The fastidious will walk around their homes tonight setting all the clocks ahead one hour in anticipation of the changeover to daylight saving time Sunday morning. Most of us won't bother until well after we get up on Sunday. My clock meddling begins with the microwave and ends several days later with the LED on the car's dashboard. How many clocks do you change in your house? Our tally comes to seven. I wonder ... do we need that many clocks?


This map shows the sky as you face east tonight at 8. Arcturus will have just risen and Saturn will be up a little higher. Maps created with Stellarium

Since we "spring ahead" or advance an hour that means the sun will set an hour later Sunday. We welcome the evening light. It makes driving home from work easier and coaxes us outside after dinner. Tonight the sun sets at 6:11 p.m. in Duluth; tomorrow it sets at 7:13 p.m. Add in a little less than two hours for twilight, and the sky won't be truly dark Sunday until around 9 o'clock.


Now we're looking the same direction at the same time Sunday night. Because of the changeover to daylight time, Arcturus has yet to rise and Saturn scrapes the eastern horizon.

The changeover to daylight time also causes a one-hour shift in the stars' positions. If you look toward the east around 8 p.m. tonight and follow the arc of the handle of the Big Dipper you'll run into the brilliant star Arcturus. Three fists to the right of Arcturus and a little higher in the sky is the planet Saturn. Go our tomorrow night at the same time and Arcturus won't even be up yet while Saturn will have just risen. Not to mention that the sky will still be aglow with twilight. To see Saturn and Arcturus like you will tonight, you'll have to wait until 9 p.m. on Sunday -- one hour later than normal.

In the western sky, daylight time has the opposite effect. Stars that tonight are low in the sky at 8 p.m. will be an hour's worth of time higher up on Sunday. While advancing our clocks an hour ahead, we've artificially shifted the entire night sky an hour's worth of time to the east. In fall, we "fall back" and shift the sky an hour in the western direction.

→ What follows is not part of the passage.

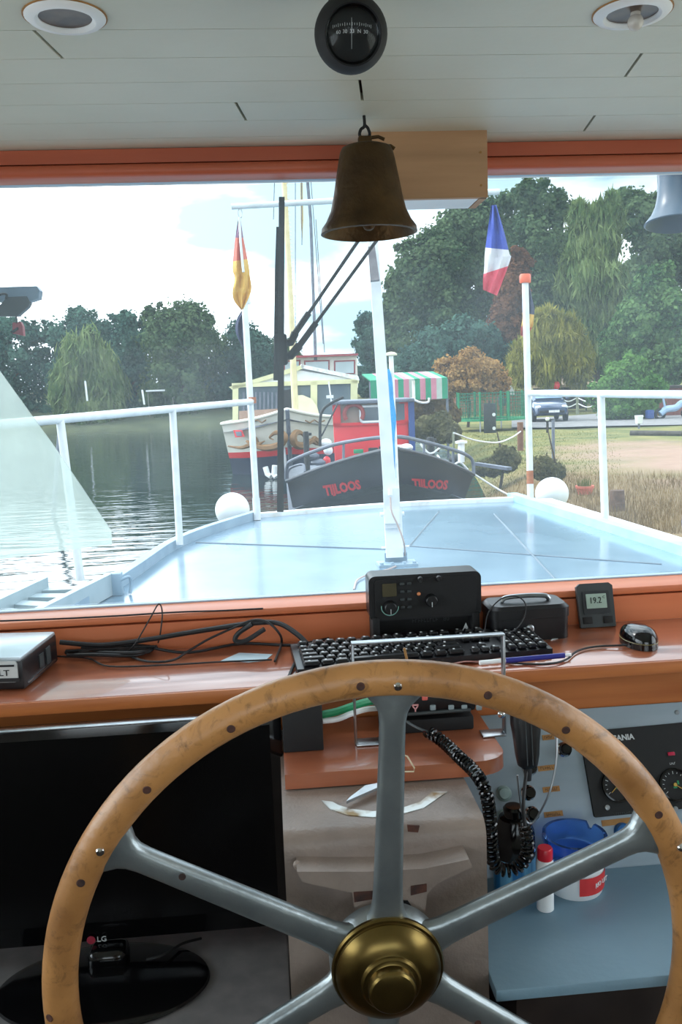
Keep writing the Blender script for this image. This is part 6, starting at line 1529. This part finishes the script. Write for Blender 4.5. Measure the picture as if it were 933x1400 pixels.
GL = 'trees along the far left bank'
DL = 78
tree('broadleaf_tree', 'dark blue-green tree at the left edge of the far bank', 'blue', [(-30, 500, 60, 70), (30, 505, 50, 72), (0, 450, 40, 20), (55, 455, 28, 22), (20, 570, 70, 30)], DL + 4, 7000, .30, group=GL)
tree('broadleaf_tree', 'blue-green tree with a loose top, left of the dark round tree', 'blue', [(105, 470, 45, 45), (112, 436, 24, 20), (150, 452, 26, 22), (100, 520, 50, 40), (150, 500, 35, 40)], DL + 3, 6500, .28, group=GL)
tree('weeping_willow', 'pale olive willow at the water on the far left bank', 'pale', [(122, 500, 40, 45), (100, 530, 34, 40), (140, 535, 38, 42), (120, 565, 50, 22)], DL - 6, 5200, .28, hang=1, group=GL)
tree('broadleaf_tree', 'slim-topped tree between the pale willow and the dark round tree', 'blue', [(178, 465, 32, 42), (174, 438, 12, 14), (180, 520, 40, 50), (190, 565, 45, 22)], DL, 5000, .28, group=GL)
tree('broadleaf_tree', 'large dark round-headed tree left of the bow pole', 'deep', [(243, 470, 58, 58), (215, 440, 28, 26), (255, 445, 45, 34), (285, 480, 30, 40), (240, 530, 62, 50), (240, 572, 62, 18)], DL - 3, 9000, .30, group=GL)
tree('broadleaf_tree', 'dark green tree behind the left bow pole', 'blue', [(330, 480, 40, 40), (315, 520, 40, 50), (350, 500, 40, 50), (330, 560, 50, 25)], DL, 6000, .28, group=GL)
tree('broadleaf_tree', 'low green tree behind the white barge', 'deep', [(385, 500, 36, 40), (420, 535, 45, 35), (375, 545, 40, 30)], DL + 3, 4000, .30, group=GL)
tree('broadleaf_tree', 'low tree behind the wheelhouse of the white barge', 'blue', [(470, 540, 40, 36), (445, 550, 40, 28)], DL + 14, 3000, .32, group=GL)
GR = 'trees rising behind the right bank'
tree('broadleaf_tree', 'bluish tree at the left end of the right-hand wood, above the striped tent', 'blue', [(505, 465, 24, 38), (498, 440, 15, 16), (525, 480, 30, 45), (515, 520, 40, 30)], 82, 5000, .28, group=GR)
tree('broadleaf_tree', 'big rounded tree right of the mast head', 'deep', [(575, 400, 50, 60), (545, 415, 30, 40), (600, 360, 45, 55), (560, 350, 26, 26), (560, 470, 50, 50), (610, 450, 50, 60)], 72, 10000, .30, group=GR)
tree('broadleaf_tree', 'tall tree behind the tricolour flag', 'deep', [(655, 320, 42, 50), (625, 330, 36, 46), (680, 350, 40, 60), (650, 400, 50, 60), (690, 290, 30, 34), (640, 290, 30, 26)], 74, 10000, .30, group=GR)
tree('broadleaf_tree', 'tallest tree with a high narrow crown right of the tricolour flag', 'deep', [(742, 280, 36, 36), (720, 268, 24, 22), (768, 285, 26, 24), (735, 330, 48, 46), (760, 370, 50, 60), (745, 430, 55, 60)], 70, 10000, .29, group=GR)
tree('copper_beech', 'copper-brown tree behind the tricolour flag and the orange-capped pole', 'copper', [(700, 400, 28, 50), (690, 445, 30, 40), (712, 360, 18, 26), (700, 470, 30, 26)], 62, 5500, .26, group=GR)
tree('weeping_birch', 'tall pale olive weeping tree right of the tallest tree', 'pale', [(815, 330, 34, 56), (800, 300, 22, 24), (830, 300, 26, 30), (800, 390, 36, 56), (825, 410, 38, 60), (810, 465, 40, 40)], 62, 8500, .26, hang=1, group=GR)
tree('broadleaf_tree', 'dark tree in the top right corner below the horn', 'deep', [(880, 300, 42, 44), (920, 290, 45, 40), (900, 360, 50, 55), (870, 400, 45, 60), (960, 340, 50, 70), (860, 270, 22, 18)], 68, 10000, .29, group=GR)
tree('conifer_tree', 'green pointed tree at the right edge above the lane', 'mid', [(905, 395, 24, 40), (920, 440, 40, 50), (880, 450, 36, 46), (945, 470, 50, 60), (900, 500, 55, 36)], 56, 8000, .25, group=GR)
tree('conifer_tree', 'middle green tree in front of the dark corner tree', 'mid', [(880, 395, 20, 30), (865, 440, 26, 44), (845, 480, 30, 40)], 58, 4500, .24, group=GR)
tree('weeping_willow', 'yellow-green weeping willow above the gazebo', 'yellow', [(752, 446, 22, 24), (732, 474, 26, 34), (772, 472, 28, 36), (714, 500, 18, 30), (748, 500, 26, 28), (790, 498, 22, 30)], 54, 7500, .24, hang=1, group=GR)
tree('broadleaf_tree', 'dark bluish tree low behind the orange autumn bush', 'blue', [(640, 470, 50, 40), (600, 490, 50, 44), (670, 500, 40, 36), (560, 510, 50, 34), (700, 500, 36, 30)], 60, 8000, .26, group=GR)
tree('broadleaf_tree', 'dark shaded tree behind the willow and the gazebo', 'deep', [(800, 490, 46, 46), (760, 510, 50, 34), (840, 470, 36, 46)], 66, 5000, .28, group=GR)
GB = 'bushes on the right bank'
tree('leafy_bush', 'bright green bush behind the right rail beside the lane', 'bright', [(855, 525, 34, 34), (832, 545, 32, 30), (880, 540, 32, 32), (850, 560, 40, 20), (865, 500, 22, 18)], 42, 7000, .17, trunk=.06, group=GB)
tree('autumn_bush', 'orange autumn bush behind the trampoline', 'orange', [(640, 500, 36, 24), (615, 512, 30, 26), (668, 512, 32, 24), (640, 528, 50, 20), (638, 512, 44, 26), (600, 530, 34, 24), (676, 526, 30, 20)], 41, 6500, .15, trunk=.06, group=GB)
tree('autumn_bush', 'brownish bush below the orange bush beside the striped tent', 'straw', [(592, 545, 26, 26), (575, 560, 26, 24), (605, 565, 28, 18)], 30, 5000, .12, trunk=.05, group=GB)
tree('leafy_bush', 'dull olive bush on the bank above the black barge bow', 'dry', [(585, 585, 26, 18), (610, 592, 26, 16), (600, 575, 18, 14)], 26, 4000, .11, trunk=.04, group=GB)
tree('leafy_bush', 'dry olive bush at the water left of the orange-capped pole', 'dry', [(690, 628, 22, 18), (668, 640, 22, 14)], 19, 3500, .07, trunk=.03, group=GB)
tree('leafy_bush', 'grey-green tuft behind the right white ball', 'dry', [(742, 640, 18, 18), (758, 645, 16, 14)], 15.5, 2500, .05, trunk=.02, group=GB)
# dry grass and reeds along the bank: nobody could count the blades
def blades(name, label, n, region, h0, h1, w, kind):
    pts = []
    while len(pts) < n:
        px, py = rng.uniform(region[0], region[2]), rng.uniform(region[1], region[3]); q = at_z(px, py, GZ)
        if q.x > shore(q.y) + .25 and rng.random() < (1 if region[2] > 900 else (870 - px) / 240): pts.append((q.x, q.y, bank(q.x, q.y) - .02))
    P = np.array(pts); H = rng.uniform(h0, h1, n); L = rng.normal(0, .25, (n, 2)) * H[:, None]; a = rng.uniform(0, math.pi, n)
    D = np.stack([np.cos(a), np.sin(a), 0 * a], 1) * w
    top_ = P + np.stack([L[:, 0], L[:, 1], H], 1); mid_ = P + np.stack([L[:, 0] * .35, L[:, 1] * .35, H * .55], 1)
    V = np.stack([P - D, P + D, mid_ + D * .7, mid_ - D * .7, top_], 1).reshape(-1, 3)
    m = MB(); m.v = [tuple(x) for x in V]; F = []
    for i in range(n): F += [(5 * i, 5 * i + 1, 5 * i + 2, 5 * i + 3), (5 * i + 3, 5 * i + 2, 5 * i + 4)]
    m.f = F; m.m = [0] * len(F)
    return tag(m.build(name, LEAF[kind], smooth=0, fixn=False), label, 'grass', kind='stuff')
blades('dry_grass', 'dry straw grass on the bank beyond the right rail', 9000, (640, 650, 960, 730), .06, .2, .004, 'straw')
blades('green_grass', 'short green grass on the right bank before the lane', 9000, (600, 588, 850, 650), .02, .07, .008, 'grass')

Although most of us don't like losing that hour of sleep from changing our clocks there is one advantage. Sunrise is an hour later so the sky stays dark in the morning making it easier to stay asleep and finish off those pleasant dreams.



Here's a unique video of multiple comets diving into the sun made over the past three days -- ice meets fire!

Yesterday a comet -- or series of comets really -- brightened up briefly before plunging headlong into the sun. The video shows that most of the comets were tiny but one was larger and put on a good show before it dissipated. All of them were most likely fragments of a single larger comet that broke up more than 2000 years ago. The photos used in the video were taken by the coronagraph aboard the Solar Heliospheric Observatory (SOHO) which can observe the sun 24 hours a day.